Heidi Gazelle, University of Melbourne.
This is part of our series on kids’ health. Read the other articles in our series here.
When parents observe shyness in their child, they may wonder if it is normal or cause for concern. For instance, in social situations, the child may cling to their parent, be hesitant to speak, reluctant to interact with others, and play alone when in groups more often than other children their age.
Shyness is of more concern if it is persistent rather than temporary. Some children are “slow to warm up” or engage with others, but do engage well after initial hesitancy. Also, some children grow out of shyness during primary school. However, other children demonstrate persistent shyness over time.

Shyness with other children is of more concern than shyness with adults. It is common for children to be wary of adults, particularly men, but less common for children to be wary of children around their own age.

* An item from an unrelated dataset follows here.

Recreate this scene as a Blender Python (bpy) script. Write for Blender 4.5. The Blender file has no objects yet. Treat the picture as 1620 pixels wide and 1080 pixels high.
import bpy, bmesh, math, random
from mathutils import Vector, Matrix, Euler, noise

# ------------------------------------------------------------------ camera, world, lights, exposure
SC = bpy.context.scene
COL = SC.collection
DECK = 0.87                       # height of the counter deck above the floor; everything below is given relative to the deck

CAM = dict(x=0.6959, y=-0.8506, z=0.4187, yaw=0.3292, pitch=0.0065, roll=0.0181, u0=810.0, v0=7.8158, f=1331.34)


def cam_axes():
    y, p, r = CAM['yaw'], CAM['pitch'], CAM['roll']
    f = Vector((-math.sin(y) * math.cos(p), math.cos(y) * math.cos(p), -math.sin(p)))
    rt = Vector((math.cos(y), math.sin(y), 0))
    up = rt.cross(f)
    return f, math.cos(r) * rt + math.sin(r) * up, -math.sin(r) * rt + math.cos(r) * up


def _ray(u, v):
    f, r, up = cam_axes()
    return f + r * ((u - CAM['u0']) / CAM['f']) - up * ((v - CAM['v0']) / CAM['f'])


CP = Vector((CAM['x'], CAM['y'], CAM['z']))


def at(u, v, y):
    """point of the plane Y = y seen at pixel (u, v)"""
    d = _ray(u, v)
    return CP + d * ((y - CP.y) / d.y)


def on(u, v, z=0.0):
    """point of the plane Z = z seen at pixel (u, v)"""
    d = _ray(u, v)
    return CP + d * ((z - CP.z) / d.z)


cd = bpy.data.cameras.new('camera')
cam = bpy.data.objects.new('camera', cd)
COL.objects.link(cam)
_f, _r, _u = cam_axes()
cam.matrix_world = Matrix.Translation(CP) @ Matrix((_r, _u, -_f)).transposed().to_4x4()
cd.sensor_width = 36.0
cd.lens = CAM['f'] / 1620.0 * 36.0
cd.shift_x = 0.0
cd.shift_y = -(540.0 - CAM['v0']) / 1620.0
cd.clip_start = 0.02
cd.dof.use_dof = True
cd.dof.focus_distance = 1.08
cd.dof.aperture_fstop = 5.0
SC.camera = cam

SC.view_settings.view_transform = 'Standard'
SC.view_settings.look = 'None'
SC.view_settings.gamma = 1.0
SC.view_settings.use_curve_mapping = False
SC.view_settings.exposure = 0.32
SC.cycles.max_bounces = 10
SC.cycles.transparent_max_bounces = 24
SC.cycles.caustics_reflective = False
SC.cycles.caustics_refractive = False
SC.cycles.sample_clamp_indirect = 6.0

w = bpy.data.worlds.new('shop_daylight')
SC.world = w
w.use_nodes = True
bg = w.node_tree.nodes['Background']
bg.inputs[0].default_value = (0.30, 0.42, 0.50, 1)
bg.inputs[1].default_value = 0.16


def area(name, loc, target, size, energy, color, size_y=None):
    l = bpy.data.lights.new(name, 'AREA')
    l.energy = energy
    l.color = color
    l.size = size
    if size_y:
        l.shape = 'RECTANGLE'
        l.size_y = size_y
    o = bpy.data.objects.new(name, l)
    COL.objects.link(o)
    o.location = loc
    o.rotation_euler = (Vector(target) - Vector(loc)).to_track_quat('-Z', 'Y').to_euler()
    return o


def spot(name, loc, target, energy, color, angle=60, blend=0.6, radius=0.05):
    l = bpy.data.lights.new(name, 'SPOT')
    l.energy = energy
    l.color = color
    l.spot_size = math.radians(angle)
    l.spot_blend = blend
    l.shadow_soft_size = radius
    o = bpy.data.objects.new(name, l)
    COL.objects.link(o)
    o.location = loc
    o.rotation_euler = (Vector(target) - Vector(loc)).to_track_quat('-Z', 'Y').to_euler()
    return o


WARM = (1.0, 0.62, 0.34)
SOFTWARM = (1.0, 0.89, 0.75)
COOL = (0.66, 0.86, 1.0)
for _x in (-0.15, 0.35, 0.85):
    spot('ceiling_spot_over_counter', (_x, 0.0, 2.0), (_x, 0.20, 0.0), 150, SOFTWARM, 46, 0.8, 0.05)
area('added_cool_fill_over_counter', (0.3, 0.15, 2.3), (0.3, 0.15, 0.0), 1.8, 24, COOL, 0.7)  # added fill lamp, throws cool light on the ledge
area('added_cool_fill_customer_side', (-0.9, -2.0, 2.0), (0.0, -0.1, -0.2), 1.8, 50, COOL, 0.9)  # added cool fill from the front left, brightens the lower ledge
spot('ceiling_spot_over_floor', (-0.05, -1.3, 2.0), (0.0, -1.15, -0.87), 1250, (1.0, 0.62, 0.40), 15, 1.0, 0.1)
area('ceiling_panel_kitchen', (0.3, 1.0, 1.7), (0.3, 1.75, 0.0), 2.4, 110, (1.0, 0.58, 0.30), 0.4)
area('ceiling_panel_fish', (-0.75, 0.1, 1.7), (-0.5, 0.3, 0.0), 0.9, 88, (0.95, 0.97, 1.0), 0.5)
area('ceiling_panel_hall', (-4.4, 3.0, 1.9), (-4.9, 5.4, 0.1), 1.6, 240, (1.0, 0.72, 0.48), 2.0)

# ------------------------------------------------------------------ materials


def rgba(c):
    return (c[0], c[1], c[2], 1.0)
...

Shyness is of concern if it results in playing alone when in groups of children. When children engage in interaction with peers they learn skills that serve as a foundation for normal development, such as how to understand other people’s feelings and perspectives, take turns in play and conversation, negotiate a mutually enjoyable joint activity, reciprocate friendly overtures and express their point of view in a way that is acceptable to others.
Children who engage in very little social interaction in comparison to children their age are missing out on these important, cumulative learning experiences. As a result, their social cognition, social skills and sense of self may be less mature than those of other children their age.